» **ROWS**
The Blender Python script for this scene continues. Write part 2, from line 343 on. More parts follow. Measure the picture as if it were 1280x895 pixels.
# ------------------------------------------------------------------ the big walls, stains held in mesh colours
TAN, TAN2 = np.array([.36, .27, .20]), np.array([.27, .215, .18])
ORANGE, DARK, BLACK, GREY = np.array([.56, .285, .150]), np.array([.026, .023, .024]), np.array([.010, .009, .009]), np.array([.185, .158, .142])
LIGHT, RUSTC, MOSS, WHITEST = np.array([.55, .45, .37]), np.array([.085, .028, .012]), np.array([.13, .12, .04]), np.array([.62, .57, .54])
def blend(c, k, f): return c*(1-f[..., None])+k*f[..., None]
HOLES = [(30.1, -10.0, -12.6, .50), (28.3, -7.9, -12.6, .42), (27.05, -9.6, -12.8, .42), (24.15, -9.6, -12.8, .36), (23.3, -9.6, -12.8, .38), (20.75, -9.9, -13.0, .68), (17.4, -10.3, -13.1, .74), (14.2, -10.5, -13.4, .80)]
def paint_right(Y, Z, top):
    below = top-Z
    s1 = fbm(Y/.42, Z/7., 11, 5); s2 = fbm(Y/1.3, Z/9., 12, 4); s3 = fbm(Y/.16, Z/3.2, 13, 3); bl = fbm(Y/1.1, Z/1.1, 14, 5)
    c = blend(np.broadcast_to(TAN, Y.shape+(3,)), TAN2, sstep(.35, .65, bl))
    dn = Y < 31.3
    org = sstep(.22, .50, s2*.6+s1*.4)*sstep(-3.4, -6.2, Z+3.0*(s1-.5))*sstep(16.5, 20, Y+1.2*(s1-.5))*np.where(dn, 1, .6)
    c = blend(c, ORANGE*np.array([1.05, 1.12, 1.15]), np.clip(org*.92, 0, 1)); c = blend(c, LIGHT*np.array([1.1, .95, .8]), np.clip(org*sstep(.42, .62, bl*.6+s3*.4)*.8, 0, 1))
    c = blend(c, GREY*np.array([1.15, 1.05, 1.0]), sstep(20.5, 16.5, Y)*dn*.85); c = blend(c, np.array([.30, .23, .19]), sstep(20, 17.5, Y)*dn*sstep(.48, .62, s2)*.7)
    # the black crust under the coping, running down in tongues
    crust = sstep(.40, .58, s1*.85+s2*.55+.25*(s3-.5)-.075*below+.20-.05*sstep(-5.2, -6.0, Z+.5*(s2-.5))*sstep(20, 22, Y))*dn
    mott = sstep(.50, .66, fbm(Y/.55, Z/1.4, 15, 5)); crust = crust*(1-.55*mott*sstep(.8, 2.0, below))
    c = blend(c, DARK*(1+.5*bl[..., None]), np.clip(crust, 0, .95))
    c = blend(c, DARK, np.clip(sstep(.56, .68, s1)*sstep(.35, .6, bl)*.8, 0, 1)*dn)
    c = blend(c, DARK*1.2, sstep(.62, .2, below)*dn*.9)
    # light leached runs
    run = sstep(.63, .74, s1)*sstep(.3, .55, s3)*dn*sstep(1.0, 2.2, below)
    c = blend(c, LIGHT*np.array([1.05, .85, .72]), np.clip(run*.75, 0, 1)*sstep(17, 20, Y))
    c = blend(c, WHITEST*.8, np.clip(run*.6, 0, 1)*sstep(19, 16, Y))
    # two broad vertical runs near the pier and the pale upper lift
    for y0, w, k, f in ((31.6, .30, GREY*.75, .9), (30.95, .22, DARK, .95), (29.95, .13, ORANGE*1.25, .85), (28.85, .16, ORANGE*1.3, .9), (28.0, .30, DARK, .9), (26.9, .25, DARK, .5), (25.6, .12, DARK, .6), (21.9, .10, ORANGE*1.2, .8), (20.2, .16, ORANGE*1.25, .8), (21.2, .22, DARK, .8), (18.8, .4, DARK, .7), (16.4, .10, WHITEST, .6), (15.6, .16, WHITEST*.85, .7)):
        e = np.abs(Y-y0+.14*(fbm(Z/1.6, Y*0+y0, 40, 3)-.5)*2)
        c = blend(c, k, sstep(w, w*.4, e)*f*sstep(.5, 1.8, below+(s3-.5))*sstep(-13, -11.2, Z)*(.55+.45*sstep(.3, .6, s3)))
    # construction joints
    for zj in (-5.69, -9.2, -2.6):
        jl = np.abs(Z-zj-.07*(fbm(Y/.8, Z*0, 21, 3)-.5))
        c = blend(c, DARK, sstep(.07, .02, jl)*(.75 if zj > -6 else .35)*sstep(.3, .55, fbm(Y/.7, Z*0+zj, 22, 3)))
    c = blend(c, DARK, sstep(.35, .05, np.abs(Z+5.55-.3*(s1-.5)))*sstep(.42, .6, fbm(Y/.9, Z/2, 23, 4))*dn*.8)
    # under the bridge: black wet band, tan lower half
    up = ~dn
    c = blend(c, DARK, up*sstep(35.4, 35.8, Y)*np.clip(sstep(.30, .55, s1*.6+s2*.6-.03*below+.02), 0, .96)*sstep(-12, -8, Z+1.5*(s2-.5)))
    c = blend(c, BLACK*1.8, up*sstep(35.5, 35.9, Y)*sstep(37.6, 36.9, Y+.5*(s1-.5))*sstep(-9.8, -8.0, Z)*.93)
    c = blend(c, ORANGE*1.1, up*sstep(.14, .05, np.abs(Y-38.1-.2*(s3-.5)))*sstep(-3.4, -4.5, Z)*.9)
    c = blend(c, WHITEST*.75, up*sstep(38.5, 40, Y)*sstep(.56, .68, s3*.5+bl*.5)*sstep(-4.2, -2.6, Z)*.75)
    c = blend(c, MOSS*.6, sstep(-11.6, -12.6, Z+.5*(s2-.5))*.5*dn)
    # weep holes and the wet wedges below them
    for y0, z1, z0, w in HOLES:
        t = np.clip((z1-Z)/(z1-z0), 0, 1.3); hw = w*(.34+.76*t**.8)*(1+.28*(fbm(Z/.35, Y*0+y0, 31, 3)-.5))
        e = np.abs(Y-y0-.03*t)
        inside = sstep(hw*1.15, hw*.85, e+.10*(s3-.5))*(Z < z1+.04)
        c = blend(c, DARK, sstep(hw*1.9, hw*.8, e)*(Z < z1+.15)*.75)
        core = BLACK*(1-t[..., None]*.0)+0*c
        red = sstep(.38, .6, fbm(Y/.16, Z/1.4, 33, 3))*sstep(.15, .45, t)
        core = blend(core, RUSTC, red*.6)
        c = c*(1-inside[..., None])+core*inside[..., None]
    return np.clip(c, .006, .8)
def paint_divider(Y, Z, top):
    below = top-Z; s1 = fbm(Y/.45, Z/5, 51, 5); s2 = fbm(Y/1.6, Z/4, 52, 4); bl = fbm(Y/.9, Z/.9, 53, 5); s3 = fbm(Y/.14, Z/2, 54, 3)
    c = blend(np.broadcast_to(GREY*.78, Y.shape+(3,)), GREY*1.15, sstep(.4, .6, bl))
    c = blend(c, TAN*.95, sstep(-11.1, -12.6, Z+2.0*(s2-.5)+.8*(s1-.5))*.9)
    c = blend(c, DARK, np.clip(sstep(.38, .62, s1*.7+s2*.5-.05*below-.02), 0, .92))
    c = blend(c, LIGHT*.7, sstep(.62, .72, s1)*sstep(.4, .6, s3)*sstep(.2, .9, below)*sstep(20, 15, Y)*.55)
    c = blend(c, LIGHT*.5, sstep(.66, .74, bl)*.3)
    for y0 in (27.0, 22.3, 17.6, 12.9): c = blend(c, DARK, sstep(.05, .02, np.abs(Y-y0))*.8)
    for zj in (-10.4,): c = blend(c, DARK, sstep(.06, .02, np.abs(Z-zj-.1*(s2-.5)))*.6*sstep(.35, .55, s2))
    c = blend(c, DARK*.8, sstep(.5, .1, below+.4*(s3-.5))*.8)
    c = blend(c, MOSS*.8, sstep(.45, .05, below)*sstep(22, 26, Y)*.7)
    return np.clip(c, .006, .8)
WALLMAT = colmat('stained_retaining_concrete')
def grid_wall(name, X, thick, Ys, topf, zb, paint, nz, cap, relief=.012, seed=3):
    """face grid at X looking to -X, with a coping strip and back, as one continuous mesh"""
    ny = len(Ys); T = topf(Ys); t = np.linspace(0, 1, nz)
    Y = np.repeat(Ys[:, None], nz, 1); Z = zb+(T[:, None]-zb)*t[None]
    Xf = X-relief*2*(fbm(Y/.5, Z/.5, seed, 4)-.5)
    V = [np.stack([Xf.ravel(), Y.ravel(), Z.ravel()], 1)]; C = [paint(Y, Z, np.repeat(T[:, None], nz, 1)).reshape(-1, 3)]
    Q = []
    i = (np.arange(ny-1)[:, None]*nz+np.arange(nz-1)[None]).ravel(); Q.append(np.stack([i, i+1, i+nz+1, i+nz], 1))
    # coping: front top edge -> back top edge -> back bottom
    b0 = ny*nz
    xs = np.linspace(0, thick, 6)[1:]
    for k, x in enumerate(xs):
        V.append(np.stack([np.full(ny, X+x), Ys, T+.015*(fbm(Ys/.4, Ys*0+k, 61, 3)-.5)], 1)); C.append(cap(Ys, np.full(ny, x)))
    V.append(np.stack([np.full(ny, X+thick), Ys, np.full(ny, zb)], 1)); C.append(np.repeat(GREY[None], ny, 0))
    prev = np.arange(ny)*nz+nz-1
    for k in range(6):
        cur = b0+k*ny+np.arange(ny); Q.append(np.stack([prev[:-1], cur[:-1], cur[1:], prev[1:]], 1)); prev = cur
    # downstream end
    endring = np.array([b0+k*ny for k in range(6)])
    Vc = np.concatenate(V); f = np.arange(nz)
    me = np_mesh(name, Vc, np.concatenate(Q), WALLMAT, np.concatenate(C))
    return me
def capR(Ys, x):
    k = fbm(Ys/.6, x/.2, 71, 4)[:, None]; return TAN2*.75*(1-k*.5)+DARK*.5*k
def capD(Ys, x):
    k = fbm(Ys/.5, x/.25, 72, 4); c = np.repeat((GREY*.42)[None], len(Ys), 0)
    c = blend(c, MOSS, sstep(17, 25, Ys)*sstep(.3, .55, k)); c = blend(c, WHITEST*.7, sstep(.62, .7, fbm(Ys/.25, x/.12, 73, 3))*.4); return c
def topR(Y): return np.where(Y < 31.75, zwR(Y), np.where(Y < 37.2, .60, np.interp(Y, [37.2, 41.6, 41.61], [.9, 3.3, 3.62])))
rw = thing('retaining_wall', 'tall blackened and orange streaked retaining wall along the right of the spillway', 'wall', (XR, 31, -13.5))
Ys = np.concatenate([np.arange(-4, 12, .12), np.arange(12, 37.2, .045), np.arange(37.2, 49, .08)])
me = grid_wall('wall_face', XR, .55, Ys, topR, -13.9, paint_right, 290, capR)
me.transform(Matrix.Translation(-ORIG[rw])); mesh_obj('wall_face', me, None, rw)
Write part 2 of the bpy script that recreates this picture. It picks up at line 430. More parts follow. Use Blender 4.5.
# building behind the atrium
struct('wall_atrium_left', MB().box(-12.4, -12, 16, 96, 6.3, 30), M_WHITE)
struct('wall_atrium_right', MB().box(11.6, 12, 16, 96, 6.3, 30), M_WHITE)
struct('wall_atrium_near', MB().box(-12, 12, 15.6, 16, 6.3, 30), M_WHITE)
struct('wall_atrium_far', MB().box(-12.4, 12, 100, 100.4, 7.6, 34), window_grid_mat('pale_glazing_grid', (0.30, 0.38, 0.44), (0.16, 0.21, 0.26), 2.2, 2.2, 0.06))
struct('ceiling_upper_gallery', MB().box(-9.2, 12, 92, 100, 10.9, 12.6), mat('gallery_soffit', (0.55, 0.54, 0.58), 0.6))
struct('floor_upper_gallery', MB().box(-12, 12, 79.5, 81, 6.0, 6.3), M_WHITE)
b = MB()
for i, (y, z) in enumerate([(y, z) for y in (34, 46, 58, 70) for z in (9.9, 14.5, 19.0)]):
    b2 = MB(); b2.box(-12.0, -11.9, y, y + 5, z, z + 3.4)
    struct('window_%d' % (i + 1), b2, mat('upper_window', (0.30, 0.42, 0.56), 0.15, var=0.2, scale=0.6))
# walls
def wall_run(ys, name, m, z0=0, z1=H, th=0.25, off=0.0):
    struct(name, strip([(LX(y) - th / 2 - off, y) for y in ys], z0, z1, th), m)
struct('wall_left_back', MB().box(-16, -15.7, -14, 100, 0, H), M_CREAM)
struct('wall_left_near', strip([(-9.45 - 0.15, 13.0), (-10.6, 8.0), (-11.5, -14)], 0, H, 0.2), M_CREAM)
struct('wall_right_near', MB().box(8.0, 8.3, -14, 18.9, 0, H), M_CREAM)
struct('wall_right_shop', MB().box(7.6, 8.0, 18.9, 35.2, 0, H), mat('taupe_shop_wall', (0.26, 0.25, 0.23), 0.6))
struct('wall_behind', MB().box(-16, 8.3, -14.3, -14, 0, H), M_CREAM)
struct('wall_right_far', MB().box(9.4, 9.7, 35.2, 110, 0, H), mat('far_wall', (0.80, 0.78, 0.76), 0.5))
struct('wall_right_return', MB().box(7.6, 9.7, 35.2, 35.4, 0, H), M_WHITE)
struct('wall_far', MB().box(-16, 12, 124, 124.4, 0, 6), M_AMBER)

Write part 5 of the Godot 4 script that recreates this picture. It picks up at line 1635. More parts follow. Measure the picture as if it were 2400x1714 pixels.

» **EXERCISE**
Out of the material above, select every line that holds the string "picks".

» **ANSWER TO THIS PROBLEM**
Write part 2 of the bpy script that recreates this picture. It picks up at line 430. More parts follow. Use Blender 4.5.
Write part 5 of the Godot 4 script that recreates this picture. It picks up at line 1635. More parts follow. Measure the picture as if it were 2400x1714 pixels.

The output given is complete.